Tuesday, February 21, 2017

The non-vengful will inherit the universe - My thoughts on Helheim and surviving Ragnarok

Greek myth is hard enough.  It isn't well preserved and we need to do a lot of filling in the blanks and attempts at reconstruction and reading things as if the smallest connotation of every word is intensely meaningful because there's little else we can do if we want to have the story, the whole story.

Reconstruction is hard.

Compared to just about everything else, Greek and Roman mythology is the gold standard of preserved that all others strive for but fall short of.  Even Christian Myth has a kind crap preservation status (because of attempts to stamp out heresy) and that's the dominant culture's myth.

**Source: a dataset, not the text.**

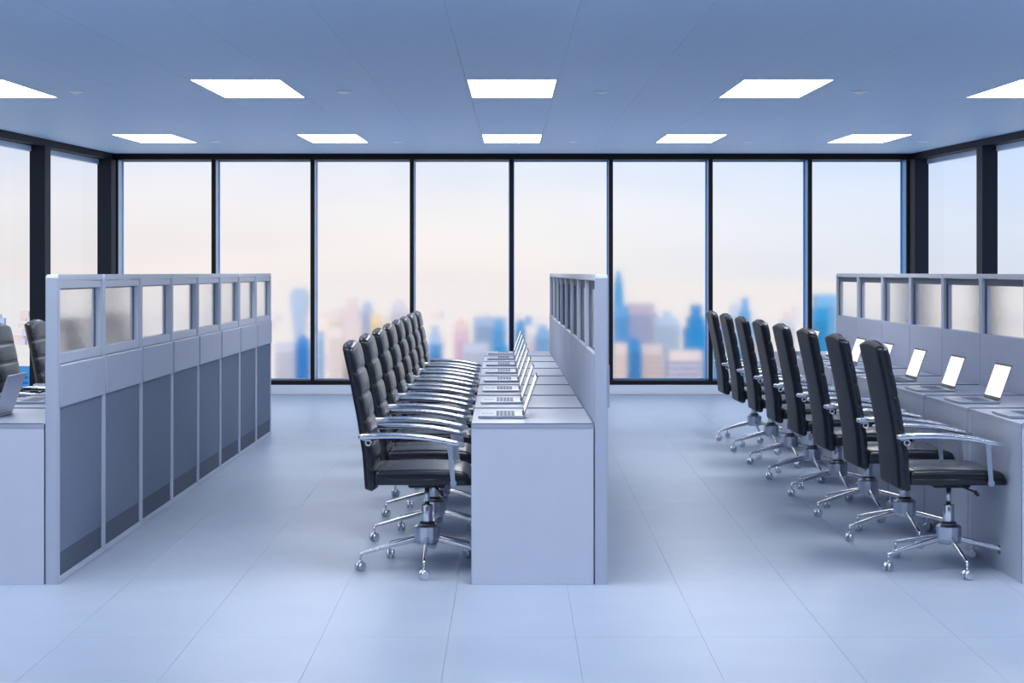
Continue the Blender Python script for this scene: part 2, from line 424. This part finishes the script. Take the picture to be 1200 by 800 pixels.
# ------------------------------------------------------------------ laptops
def make_laptop():
    """local origin at the middle of the desk-top footprint; screen faces -x"""
    root = link('laptop', None)
    hw, hl = .112, .158
    b = part('base', MB().box(-hw, hw, -hl, hl, .002, .014, .003, 2), M['silver'], root)
    k = MB()
    for r in range(5):
        for c in range(13):
            k.box(-.025+r*.0185, -.025+r*.0185+.0155, -.132+c*.0205, -.132+c*.0205+.0175, .0141, .0158)
    part('keyboard', k, M['key'], b)
    part('touchpad', MB().box(-.098, -.037, -.05, .05, .0141, .0146), M['pad'], b)
    part('rubber_foot', MB().box(-hw+.01, hw-.01, -hl+.02, -hl+.03, 0, .002).box(-hw+.01, hw-.01, hl-.03, hl-.02, 0, .002), M['rubber'], b)
    t = math.radians(19.5); L = .205
    R = Matrix.Translation((hw-.004, 0, .016)) @ Matrix.Rotation(t, 4, 'Y')
    def slab(x0, x1, y0, y1, z0, z1, bev=0):
        m = MB().box(x0, x1, y0, y1, z0, z1, bev, 2); m.bm.transform(R); return m
    l = part('lid', slab(0, .005, -hl, hl, 0, L, .002), M['silver'], root)
    part('bezel', slab(-.0012, -.0001, -hl+.001, hl-.001, .001, L-.001), M['bezel'], l)
    part('screen', slab(-.0022, -.0013, -hl+.009, hl-.009, .017, L-.012), M['screen'], l)
    part('hinge', MB().cyl((hw-.004, -.12, .0135), (hw-.004, .12, .0135), .0045, n=10), M['rubber'], l)
    return root
lp = make_laptop(); first = True
for rn in ('left', 'middle', 'right'):
    for k in range(3 if rn == 'left' else 8):
        o = lp if first else copy_tree(lp); first = False
        o.location = (dx0[rn]+.14, D0+PITCH*(k+.5)-.01, .7502)
        st = 'open silver laptop seen from behind its lid' if rn == 'left' else ('open silver laptop with lit screen seen edge-on' if rn == 'middle' else 'open silver laptop with blank white screen')
        tag(o, '%s, on the %s desk of the %s row' % (st, 'farthest' if k == 7 else ORD[k], rn), 'laptop', 'laptops open on the desks')

# ------------------------------------------------------------------ chairs
def rrect(hy, hz, r, n=5):
    """rounded rectangle loop (a, b), counter-clockwise"""
    P = []
    for sx_, sz_, a0 in ((1,1,0), (-1,1,PI/2), (-1,-1,PI), (1,-1,3*PI/2)):
        for i in range(n+1):
            a = a0 + PI/2*i/n
            P.append((sx_*(hy-r)+r*math.cos(a), sz_*(hz-r)+r*math.sin(a)))
    return P
def interp(pts, t):
    for (a, va), (b, vb) in zip(pts, pts[1:]):
        if t <= b:
            u = (t-a)/(b-a); return va+(vb-va)*u
    return pts[-1][1]
def make_chair():
    """local: sitter faces +x, origin on the floor under the column"""
    root = link('office_chair', None)
    # ---- backrest: stacked pads in front, smooth slightly hollow back
    z0, z1, HW = .405, 1.096, .24
    rear = [(0, -.287), (.25, -.302), (.5, -.330), (.75, -.362), (1, -.398)]
    NP = 6; rings = []; N = 72
    for i in range(N+1):
        u = i/N; z = z0+(z1-z0)*u
        xr = interp(rear, u) + .004*math.sin(PI*u)
        th = .052
        e = min(u, 1-u)*(z1-z0)
        rd = .014; k = 1 if e >= rd else math.sqrt(max(0, 1-((rd-e)/rd)**2))
        endx = .35+.65*k; hw = HW-(1-k)*.018
        w = (u*NP) % 1; pad = abs(math.sin(PI*w))**.28 if 0 < u < 1 else 0
        loop = []
        ny = 14; xm = xr+th/2
        # front side: from +y to -y ; back side: from -y to +y
        for j in range(ny+1):
            v = 1-2*j/ny
            ev = (1-abs(v)**6)
            side = .75+.25*ev
            crease = -.010*math.exp(-((abs(v)-.80)/.05)**2)
            f = (th*.5)*(.72*side) + (.0145*pad*(ev*.75+.25) + crease*(.4+.6*pad))
            loop.append((xm+f*endx, v*hw*(1 if abs(v) < .99 else .985), z+.030*(1-v*v)*u**6))
        for j in range(1, ny):
            v = -1+2*j/ny
            bulge = .5+.16*(1-abs(v)**4)
            loop.append((xm-th*bulge*endx, v*hw, z+.030*(1-v*v)*u**6))
        rings.append(loop)
    b = MB(); b.loft(rings)
    for f in b.bm.faces:
        c = f.calc_center_median(); u = (c.z-z0)/(z1-z0)
        f.material_index = 1 if c.x < interp(rear, max(0, min(1, u)))+.012 else 0
    part('backrest', b, [M['leather'], M['leather_back']], root)
    # ---- seat cushion
    s = MB(); rings = []
    xs0, xs1 = -.252, .222
    for i in range(33):
        u = i/32; x = xs0+(xs1-xs0)*u
        e0, e1 = (x-xs0), (xs1-x)
        k = 1
        if e1 < .035: k = math.sqrt(max(0, 1-((.035-e1)/.035)**2))
        if e0 < .02: k = math.sqrt(max(0, 1-((.02-e0)/.02)**2))
        k = max(k, .05)
        top = .503 + .006*math.sin(PI*u) - .016*max(0, (u-.8)/.2)**2; bot = .434
        hz = (top-bot)/2*(.45+.55*k); zm = bot+hz
        loop = rrect(.236-(1-k)*.02, hz, min(hz*.6, .022), 6)
        q = []
        for (y, z) in loop:
            zz = z
            if z > 0: zz += .010*(1-(y/.24)**2)*k - .006*math.exp(-((abs(y)-.19)/.012)**2)*k
            if abs(z) < hz*.35: y *= .988
            q.append((x, y, zm+zz))
        rings.append(q)
    s.loft(rings)
    seat = part('seat', s, M['leather'], root)
    pp_ = MB()
    for sy in (-1, 1): pp_.cyl((-.235, sy*.2375, .462), (.205, sy*.2375, .462), .0035, n=8)
    part('piping', pp_, M['leather'], seat)
    part('seat_plate', MB().box(-.09, .09, -.07, .07, .402, .436, .006), M['rubber'], root)
    # ---- armrests
    prof = [(-.318, .672), (-.30, .674), (-.22, .6775), (-.14, .678), (-.06, .674), (.02, .666), (.09, .654), (.15, .641), (.185, .632), (.19, .630)]
    for sy in (-1, 1):
        Y = sy*.268; rings = []
        for i, (x, z) in enumerate(prof):
            t = i/(len(prof)-1); k = .55 if i in (0, len(prof)-1) else 1
            h = (.0155-.005*t)*k; w = (.020+.004*math.sin(PI*t))*k
            rings.append([(x, Y+a, z+b) for a, b in rrect(w, h, h*.75, 4)])
        arm = part('armrest', MB().loft(rings), M['chrome'], root)
        st = MB()
        a, b_ = Vector((.118, Y-sy*.004, .652)), Vector((.136, Y-sy*.012, .452))
        st.loft([[(p.x+dx, p.y+dy, p.z) for dx, dy in ((-w, -.005), (w, -.005), (w, .005), (-w, .005))] for p, w in ((a, .0125), (b_, .0105))], smooth=False)
        st.cyl((.137, Y-sy*.012-.007, .449), (.137, Y-sy*.012+.007, .449), .0155, n=18)
        part('arm_strut', st, M['satin'], arm)
        pv = MB(); n = 20; m_ = 8; rings = []
        for i in range(n+1):
            a1 = 2*PI*i/n; c_ = Vector((-.270+.0125*math.cos(a1), Y, .644+.0125*math.sin(a1)))
            rr = Vector((math.cos(a1), 0, math.sin(a1)))
            rings.append([c_+rr*.0045*math.cos(2*PI*q/m_)+Vector((0, 1, 0))*.009*math.sin(2*PI*q/m_) for q in range(m_)])
        pv.loft(rings, caps=False)
        pv.cyl((-.292, Y-sy*.035, .66), (-.292, Y, .66), .008, n=10)
        pv.cyl((-.285, Y-.006, .668), (-.275, Y+.0, .652), .006, n=8)
        part('pivot_ring', pv, M['chrome'], arm)
        part('pivot_bolt', MB().cyl((-.270, Y-.007, .644), (-.270, Y+.007, .644), .0082, n=12), M['rubber'], arm)
        part('seat_bracket', MB().cyl((.137, sy*.225, .449), (.137, Y-sy*.014, .449), .008, n=10), M['satin'], arm)
    # ---- column, hub, base
    part('gas_lift', MB().lathe([(.0125, .405), (.0125, .315)], 18), M['chrome'], root)
    part('column_sleeve', MB().lathe([(.014, .314), (.0255, .314), (.027, .310), (.027, .222), (.025, .218)], 24), M['chrome'], root)
    part('hub', MB().lathe([(.030, .222), (.040, .219), (.042, .216)], 24).lathe([(.048, .2155), (.062, .206), (.063, .20), (.062, .145), (.057, .128), (.050, .122)], 12, smooth=False), M['satin'], root)
    part('hub_collar', MB().lathe([(.027, .227), (.037, .227), (.037, .2225), (.027, .2225)], 24), M['rubber'], root)
    lv = MB(); lv.cyl((.03, -.06, .415), (.075, -.20, .400), .005, n=8).cyl((.075, -.20, .400), (.083, -.225, .388), .010, .008, n=10)
    part('height_lever', lv, M['rubber'], root)
    leg = MB(); rings = []
    for t in [0, .1, .3, .5, .7, .85, .95, 1]:
        x = .045+(.345-.045)*t; z = .147-.065*t+.002*math.sin(PI*t)
        w = .0135-.006*t; h = .016-.009*t
        if t == 1: w *= .6; h *= .6
        rings.append([(x, a, z+b) for a, b in rrect(w, h, min(w, h)*.7, 3)])
    leg.loft(rings); legm = leg.mesh('base_leg', M['chrome'])
    ca = MB(); ca.cyl((.338, 0, .084), (.338, 0, .046), .0055, n=10)
    ca2 = MB()
    for sy in (-1, 1): ca2.loft([[(.338+r*math.cos(2*PI*i/20), sy*y_, .0235+r*math.sin(2*PI*i/20)) for i in range(20)] for r, y_ in ((.019, .004), (.0235, .006), (.0235, .0165), (.019, .0195))])
    ca2.box(.322, .354, -.005, .005, .026, .048, .003)
    casm = ca2.mesh('caster', M['chrome']); stm = ca.mesh('caster_stem', M['chrome'])
    for i, an in enumerate((198, 270, 342, 54, 126)):
        l_ = link('base_leg', legm, root, rz=math.radians(an))
        link('caster_stem', stm, l_)
        # swivel each caster about its own stem
        sw = math.radians((35, -60, 20, 80, -25)[i])
        c_ = link('caster', casm, l_); p = Vector((.338, 0, 0))
        c_.rotation_euler.z = sw; c_.location = p - Matrix.Rotation(sw, 3, 'Z') @ p
    return root
ch = make_chair(); first = True
for rn in ('left', 'middle', 'right'):
    for k in range(2 if rn == 'left' else 0, 8):
        o = ch if first else copy_tree(ch); first = False
        o.location = (dx0[rn]-.227, D0+PITCH*(k+.5), 0); o.rotation_euler.z = 0
        if rn == 'left':
            lab = 'black padded office chair, %s behind the left partitions' % ('farthest' if k == 7 else ORD[k-2] + ' in view')
        else:
            lab = 'black leather office chair with chrome arms, %s from the camera in the %s row' % ('farthest' if k == 7 else ORD[k], rn)
        tag(o, lab, 'chair', 'high-back office chairs at the desks')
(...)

So with Norse Myth we're left with a lot of questions and a lot of trying to infer things from limited material.

And Ragnarok is very much an example of this.  It comes to us almost entirely through the two big Eddas which are later compilations of earlier traditions, one of which (the prose one) shows clear signs of a Christian author trying to get shit past Christian censors via painful editing.

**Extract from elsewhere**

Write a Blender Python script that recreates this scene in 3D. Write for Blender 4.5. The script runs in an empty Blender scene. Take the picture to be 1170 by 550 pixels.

So the thing is, Ragnarok is the reckoning, the end of the old order, the end of the nine realms, the end of Yggdrasil itself.  But not the end of all things.

A new earth and a new . . . --well it isn't called Asgard anymore what with it being swept mostly clean of most everything-- arise from the waters and a new sun has been born to the sky.  Things start again,

On earth two people survive, in former-Asgard four gods survive, and these people don't interest me much.  What interests me is that Baldr and Höðr show up to join the surviving gods.

Baldr and Höðr survived, if you want to put it that way, by being dead at the time.  They were in Hel and, like Hel herself (apparently) declined to go off and fight the last battle.  This could be a simple conflict of interest, as Hel's subjects they'd be part of Loki's army fighting against he Aesir, as Aesir they'd be . . . well, guess.

Or it could be something else.

They were dead at the time.  They are absolute proof that not everyone in Helheim followed Loki into battle.  They are the only evidence we have of what happened to the people who stayed in Helhiem for Ragnarok.  And what happened?  They got to leave the afterlife and live in the new world.

It's not clear if this is a one time thing that lasts through Ragnarok into the aftermath, or if Hel's gates are now permanently open, but either way it seems like you can get out now leaving the new world to the forgotten, abandoned, mythless dead.

Everyone who didn't go off to fight in Ragnarok.  Remember, almost everyone who lives goes to Helhiem when they die.  If you're not taken to Fólkvangr or Valhalla after a noble death in battle, you go to Helheim.  (Don't worry, there is a prison there, Nifelhelheim, so evil people won't be fucking up your afterlife.)  Many of them go off to fight in Ragnarok, but clearly not all.

So what happens to the non-militant dead?  Well our only example, the thing from which we must extrapolate and draw conclusions, is Baldr and Höðr.  They live.  They go free.  The inherit the new universe which, hopefully, will be less fucked up than the old universe.

Don't get me wrong, it'll be fucked up, but hopefully less so.  It'll be fucked up because god or mortal we're all flawed.  We fuck things up.  It's what we do.  But we also strive to make things less fucked up than when we found them.  So we'd try to make the new world better than the old.

And so the old order is completely upended.  The abandoned forgotten discounted dead rise to inherit what remains.  And that's probably a good thing.  Baldr and Hel between them could craft a better universe.

Odin and Loki were wise and cunning, but also assholes.  Baldr is basically distilled goodness, Hel is someone who has spent her while life being a host to all comers (she set up luxury accommodations for Baldr.)  Thus the new world appears to be set up to run on new rules.  Rules that won't be made by cheaters and tricksters but by people who might not be the wise, but make up for it in compassion.

The ones who live through Ragnarok are a hodgepodge.  The ones who live after it, though, are in my reading the ones who were dead in Helheim and decided not to fight under Loki in Ragnarok.  The non-vengeful dead.